I work for a university - there are really heavy discounts on the music/video streaming services (and Amazon Prime) for students, which I'm also sometimes able to take advantage of because my work email address has the educational suffix, and they just check "is this email address .edu, .ac.uk etc?". You could validly argue that the people who need the discounts are those who haven't gone to college and are paying their own way, but the companies see college students as people who are going to keep paying full price once they've graduated and gotten a Good Job, etc.
 
You actually outperformed most people in terms of staying with contemporary music. As a generality, women hang in longer than men, who tend to calcify in their tastes pretty early. But there's a reason CHR is considered an 18-34 format and why "35-plus" is very much an adult demo.

Stereogum has a regular feature called The Number Ones, in which a very talented 40-something writer named Tom Briehan does an essay/review/rating of every single to hit number one on the Billboard Hot 100 since the chart debuted in 1958. I think he does three a week, and it's still going on now.

In reading that, I found that I knew the music until I was about 43. I've always been really eclectic in my tastes, so I wasn't wanting for alternatives (and this was 23 years ago, when more of those alternatives could be found on the radio), but I had forgotten and was kind of surprised to see that I was still saving a pushbutton for CHR into my forties.
Quite interestingly, one of the things that has finally driven me away from Top 40 radio, at least in my location, is that the songs are coming back round again. On hot rotation locally are remixes of of Bills Bills Bills by Destiny's Child and I Love Your Smile by Shanice and a reworked version of Blue by Eiffel 65, songs that were okay when they were out originally but I just don't want to hear them so regularly because they aren't new to me, I remember them from the first time round. A big chunk of the playlist on CHR and Rhythmic Contemporary stations over the past year or two has been made up of EDM remixes of old songs from the 90s and 2000s - I was around for their first incarnations. It feels like they're sweating the assets.
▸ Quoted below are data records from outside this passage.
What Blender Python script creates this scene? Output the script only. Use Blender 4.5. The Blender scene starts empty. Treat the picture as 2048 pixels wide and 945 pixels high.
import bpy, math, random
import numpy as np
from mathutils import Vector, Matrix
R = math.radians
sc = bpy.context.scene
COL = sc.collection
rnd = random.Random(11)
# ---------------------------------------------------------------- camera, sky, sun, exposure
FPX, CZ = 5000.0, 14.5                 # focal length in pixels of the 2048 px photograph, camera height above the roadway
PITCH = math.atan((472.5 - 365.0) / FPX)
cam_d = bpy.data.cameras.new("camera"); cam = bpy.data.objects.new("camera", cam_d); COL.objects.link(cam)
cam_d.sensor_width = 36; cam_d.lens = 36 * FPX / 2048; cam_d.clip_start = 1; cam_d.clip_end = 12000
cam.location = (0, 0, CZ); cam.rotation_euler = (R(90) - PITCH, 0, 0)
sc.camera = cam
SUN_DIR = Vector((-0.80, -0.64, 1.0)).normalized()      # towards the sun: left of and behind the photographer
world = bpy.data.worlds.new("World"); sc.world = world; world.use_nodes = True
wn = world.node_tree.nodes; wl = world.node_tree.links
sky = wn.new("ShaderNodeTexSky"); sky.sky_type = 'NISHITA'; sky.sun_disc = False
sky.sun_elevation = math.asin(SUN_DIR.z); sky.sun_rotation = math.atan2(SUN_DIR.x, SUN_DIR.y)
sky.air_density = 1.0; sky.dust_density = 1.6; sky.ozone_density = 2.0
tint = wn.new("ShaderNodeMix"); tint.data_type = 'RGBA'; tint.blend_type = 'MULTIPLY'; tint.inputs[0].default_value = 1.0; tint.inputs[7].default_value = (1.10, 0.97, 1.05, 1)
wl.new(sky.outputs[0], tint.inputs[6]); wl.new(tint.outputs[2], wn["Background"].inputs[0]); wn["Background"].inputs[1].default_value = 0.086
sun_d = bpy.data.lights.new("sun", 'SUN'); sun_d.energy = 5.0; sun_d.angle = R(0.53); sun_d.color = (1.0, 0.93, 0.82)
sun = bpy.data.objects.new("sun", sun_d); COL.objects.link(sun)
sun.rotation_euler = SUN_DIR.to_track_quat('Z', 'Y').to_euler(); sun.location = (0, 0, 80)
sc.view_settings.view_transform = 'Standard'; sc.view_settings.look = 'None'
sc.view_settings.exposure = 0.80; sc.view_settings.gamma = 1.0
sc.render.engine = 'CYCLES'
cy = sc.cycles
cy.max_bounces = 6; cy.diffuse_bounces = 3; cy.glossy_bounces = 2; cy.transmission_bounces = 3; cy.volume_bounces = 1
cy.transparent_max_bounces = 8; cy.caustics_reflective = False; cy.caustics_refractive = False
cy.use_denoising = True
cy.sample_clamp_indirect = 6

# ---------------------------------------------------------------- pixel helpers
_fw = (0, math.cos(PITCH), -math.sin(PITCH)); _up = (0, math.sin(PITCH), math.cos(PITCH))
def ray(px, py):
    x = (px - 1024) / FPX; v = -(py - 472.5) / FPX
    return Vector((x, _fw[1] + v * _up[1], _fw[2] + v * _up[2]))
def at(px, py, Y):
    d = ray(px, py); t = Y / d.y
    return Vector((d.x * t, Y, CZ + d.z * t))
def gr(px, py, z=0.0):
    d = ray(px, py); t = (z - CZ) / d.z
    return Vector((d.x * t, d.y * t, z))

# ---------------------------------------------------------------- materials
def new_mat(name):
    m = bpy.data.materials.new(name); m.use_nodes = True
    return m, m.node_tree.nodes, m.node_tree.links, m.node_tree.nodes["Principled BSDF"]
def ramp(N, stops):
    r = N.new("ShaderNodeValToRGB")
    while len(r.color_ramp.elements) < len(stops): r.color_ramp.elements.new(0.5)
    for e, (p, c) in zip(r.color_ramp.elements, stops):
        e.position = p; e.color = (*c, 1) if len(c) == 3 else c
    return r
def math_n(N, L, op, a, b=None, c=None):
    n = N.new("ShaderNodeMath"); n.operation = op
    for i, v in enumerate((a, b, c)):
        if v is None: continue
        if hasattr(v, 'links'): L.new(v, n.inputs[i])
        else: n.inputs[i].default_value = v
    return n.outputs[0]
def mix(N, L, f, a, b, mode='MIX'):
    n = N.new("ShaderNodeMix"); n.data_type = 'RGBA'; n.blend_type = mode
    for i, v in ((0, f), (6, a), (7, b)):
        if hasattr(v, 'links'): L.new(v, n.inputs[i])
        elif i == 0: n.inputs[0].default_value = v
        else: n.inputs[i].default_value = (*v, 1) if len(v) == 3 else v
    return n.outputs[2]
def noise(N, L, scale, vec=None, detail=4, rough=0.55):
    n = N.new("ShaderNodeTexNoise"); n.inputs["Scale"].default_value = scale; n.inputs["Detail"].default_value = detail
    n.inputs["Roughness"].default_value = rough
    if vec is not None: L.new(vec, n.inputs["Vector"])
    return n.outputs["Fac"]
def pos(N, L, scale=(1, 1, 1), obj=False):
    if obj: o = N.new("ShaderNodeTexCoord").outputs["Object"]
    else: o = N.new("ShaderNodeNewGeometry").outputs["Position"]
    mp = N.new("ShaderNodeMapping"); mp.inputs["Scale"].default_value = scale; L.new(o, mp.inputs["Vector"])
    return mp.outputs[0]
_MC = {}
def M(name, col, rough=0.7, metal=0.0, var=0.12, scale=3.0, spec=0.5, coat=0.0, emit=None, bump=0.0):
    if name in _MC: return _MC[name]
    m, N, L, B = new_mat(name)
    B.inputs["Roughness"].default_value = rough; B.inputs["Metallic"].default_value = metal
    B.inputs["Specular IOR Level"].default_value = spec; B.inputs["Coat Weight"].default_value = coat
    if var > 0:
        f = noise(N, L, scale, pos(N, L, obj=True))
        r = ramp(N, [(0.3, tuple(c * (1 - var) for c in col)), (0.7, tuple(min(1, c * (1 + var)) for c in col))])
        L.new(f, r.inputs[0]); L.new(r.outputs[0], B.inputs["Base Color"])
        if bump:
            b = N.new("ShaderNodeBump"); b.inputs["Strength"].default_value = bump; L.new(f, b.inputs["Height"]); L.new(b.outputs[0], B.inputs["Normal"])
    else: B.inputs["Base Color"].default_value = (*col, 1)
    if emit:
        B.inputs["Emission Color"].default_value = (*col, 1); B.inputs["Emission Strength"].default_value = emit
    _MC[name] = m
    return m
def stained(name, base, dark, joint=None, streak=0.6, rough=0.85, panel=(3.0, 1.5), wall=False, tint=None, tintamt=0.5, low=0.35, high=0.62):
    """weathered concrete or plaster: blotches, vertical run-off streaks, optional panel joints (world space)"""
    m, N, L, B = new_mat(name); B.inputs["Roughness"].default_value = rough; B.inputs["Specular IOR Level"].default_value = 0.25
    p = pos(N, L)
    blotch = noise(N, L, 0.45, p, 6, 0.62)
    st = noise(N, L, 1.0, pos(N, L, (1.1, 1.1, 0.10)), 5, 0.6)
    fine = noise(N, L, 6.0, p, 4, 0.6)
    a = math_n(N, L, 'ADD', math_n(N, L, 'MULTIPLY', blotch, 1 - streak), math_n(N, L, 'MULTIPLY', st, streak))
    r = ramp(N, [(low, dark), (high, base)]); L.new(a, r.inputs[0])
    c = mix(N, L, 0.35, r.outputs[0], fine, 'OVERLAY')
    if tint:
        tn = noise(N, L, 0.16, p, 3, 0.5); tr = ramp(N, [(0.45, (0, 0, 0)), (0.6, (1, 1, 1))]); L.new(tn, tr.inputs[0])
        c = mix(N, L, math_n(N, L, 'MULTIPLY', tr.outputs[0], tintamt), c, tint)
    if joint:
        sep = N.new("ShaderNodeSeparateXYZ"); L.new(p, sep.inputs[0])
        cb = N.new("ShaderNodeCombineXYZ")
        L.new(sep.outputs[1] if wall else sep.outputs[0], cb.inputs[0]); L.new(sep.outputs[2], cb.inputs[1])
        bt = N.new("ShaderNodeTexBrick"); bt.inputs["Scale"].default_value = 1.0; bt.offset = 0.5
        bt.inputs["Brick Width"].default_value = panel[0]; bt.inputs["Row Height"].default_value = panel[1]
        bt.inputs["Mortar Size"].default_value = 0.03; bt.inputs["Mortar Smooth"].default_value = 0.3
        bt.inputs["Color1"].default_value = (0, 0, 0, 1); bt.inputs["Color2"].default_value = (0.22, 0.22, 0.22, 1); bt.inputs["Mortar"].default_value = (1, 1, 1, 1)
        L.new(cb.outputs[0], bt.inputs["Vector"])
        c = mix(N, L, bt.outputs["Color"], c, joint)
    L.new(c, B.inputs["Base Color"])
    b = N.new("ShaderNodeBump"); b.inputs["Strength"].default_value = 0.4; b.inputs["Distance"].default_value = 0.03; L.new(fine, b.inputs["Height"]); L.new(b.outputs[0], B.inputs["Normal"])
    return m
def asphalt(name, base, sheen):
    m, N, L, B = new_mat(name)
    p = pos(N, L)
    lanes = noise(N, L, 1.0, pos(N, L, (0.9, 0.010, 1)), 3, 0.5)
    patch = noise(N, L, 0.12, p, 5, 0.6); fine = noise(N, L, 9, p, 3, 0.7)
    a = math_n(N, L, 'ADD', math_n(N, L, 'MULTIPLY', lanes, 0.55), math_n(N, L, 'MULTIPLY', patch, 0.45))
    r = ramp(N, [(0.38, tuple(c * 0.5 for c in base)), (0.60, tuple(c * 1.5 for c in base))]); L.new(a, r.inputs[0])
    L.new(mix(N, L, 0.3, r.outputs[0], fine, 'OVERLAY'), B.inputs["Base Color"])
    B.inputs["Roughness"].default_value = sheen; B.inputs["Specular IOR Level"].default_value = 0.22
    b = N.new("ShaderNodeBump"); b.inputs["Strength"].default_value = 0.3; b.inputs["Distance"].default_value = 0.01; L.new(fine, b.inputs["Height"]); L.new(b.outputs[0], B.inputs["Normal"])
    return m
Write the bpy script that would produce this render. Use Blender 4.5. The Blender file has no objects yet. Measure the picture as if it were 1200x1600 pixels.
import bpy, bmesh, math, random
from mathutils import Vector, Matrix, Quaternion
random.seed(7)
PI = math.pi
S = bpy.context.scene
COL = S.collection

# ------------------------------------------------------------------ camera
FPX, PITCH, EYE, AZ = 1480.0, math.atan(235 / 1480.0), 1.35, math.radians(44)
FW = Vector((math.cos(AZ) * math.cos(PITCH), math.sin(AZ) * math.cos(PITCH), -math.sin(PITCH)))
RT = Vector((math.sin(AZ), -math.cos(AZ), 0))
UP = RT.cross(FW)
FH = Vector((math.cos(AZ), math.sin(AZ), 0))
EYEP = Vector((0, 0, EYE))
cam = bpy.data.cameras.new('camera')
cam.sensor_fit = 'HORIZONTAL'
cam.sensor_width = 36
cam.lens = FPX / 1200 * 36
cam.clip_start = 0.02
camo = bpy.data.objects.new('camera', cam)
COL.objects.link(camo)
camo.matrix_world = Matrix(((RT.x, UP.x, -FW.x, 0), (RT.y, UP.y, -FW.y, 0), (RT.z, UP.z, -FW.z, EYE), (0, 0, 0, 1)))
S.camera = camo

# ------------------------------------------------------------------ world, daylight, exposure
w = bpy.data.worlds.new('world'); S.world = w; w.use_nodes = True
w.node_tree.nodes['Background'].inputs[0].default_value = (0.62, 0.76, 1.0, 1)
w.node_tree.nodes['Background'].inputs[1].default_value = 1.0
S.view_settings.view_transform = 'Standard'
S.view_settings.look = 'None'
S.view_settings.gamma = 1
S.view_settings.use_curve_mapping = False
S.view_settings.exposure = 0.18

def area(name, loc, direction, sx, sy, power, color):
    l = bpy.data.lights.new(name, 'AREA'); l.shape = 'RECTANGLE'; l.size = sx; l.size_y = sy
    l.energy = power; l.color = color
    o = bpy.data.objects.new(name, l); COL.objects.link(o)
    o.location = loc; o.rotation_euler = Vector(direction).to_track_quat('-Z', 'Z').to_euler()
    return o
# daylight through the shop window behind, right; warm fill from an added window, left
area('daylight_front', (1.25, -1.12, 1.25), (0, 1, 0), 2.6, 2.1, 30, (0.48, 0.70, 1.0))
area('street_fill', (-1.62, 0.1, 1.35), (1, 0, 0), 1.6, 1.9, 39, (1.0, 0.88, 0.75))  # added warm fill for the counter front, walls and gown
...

For me personally, it hasn't been a slow drift away from CHR, it's been a fairly sudden shift in my listening habits over the past month or two as I reach my 37th birthday. I get in the car, or log in to work from home and put the radio on, and I hit my CHR preset button out of habit and almost immediately go "why am I listening to this shit?" and switch off or away. I just don't want to hear old songs that some "superstar DJ/producer" has put a donk on, or someone rapping away about how much money they've got or how many girls they've bedded, or what fashion brands they're wearing - I swear some of the recent CHR hits have just been someone rapping a list of luxury brands, Victoria's Secret, Gucci, Ferrari.

I guess I just turned into an old lady all of a sudden, in tandem with other areas of my life where I've settled down and don't really have the desire to make any changes, and large parts of the modern world look increasingly stupid. I never did get TikTok. It comes to us all.